For the life of me, I know that Dundonald, Ballybeen and those estates, or the Newtownards Road, lifted from where their families had lived for generations in streets without gardens and, in some cases, without toilets and dumped in the middle of the country with gardens — but no shops, pubs or bookies and none of the fabric of the thread of life that goes to make up a city. The Newtownards Road and Ballybeen are the same place; they are just separated by a ribbon of tarmac. I dare say that the same thing applies to those who were evacuated from the Shankill to Rathcoole and other places. Their hearts, homes and grannies are in those places from which they were moved. We need to bear in mind that the most important word in local government is “local” and ensure that we enshrine that in everything that we do.

A heavy responsibility falls on you, Minister.
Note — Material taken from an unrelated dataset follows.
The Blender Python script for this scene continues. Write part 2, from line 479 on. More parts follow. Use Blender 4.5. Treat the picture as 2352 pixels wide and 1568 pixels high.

You are the driver of a bus in many ways, but, unfortunately, the passengers are dictating where the bus goes on this particular issue. You may take it in a certain direction for a certain time, but it will become apparent to them at some stage that they are not going where they want to. At that stage, you must take your own decision.

As I say, the most important word in local government is “local”, and many of us who have a history or grounding in local government know what it delivers. It delivered democracy at a time when places like this did not exist and could not deliver. Although they were not always models of democracy, they were, in very many cases, superb methods of delivery of a reasonable service at a reasonable price. People need to bear in mind the importance of the word “local” in all of this. Thank you, sir.”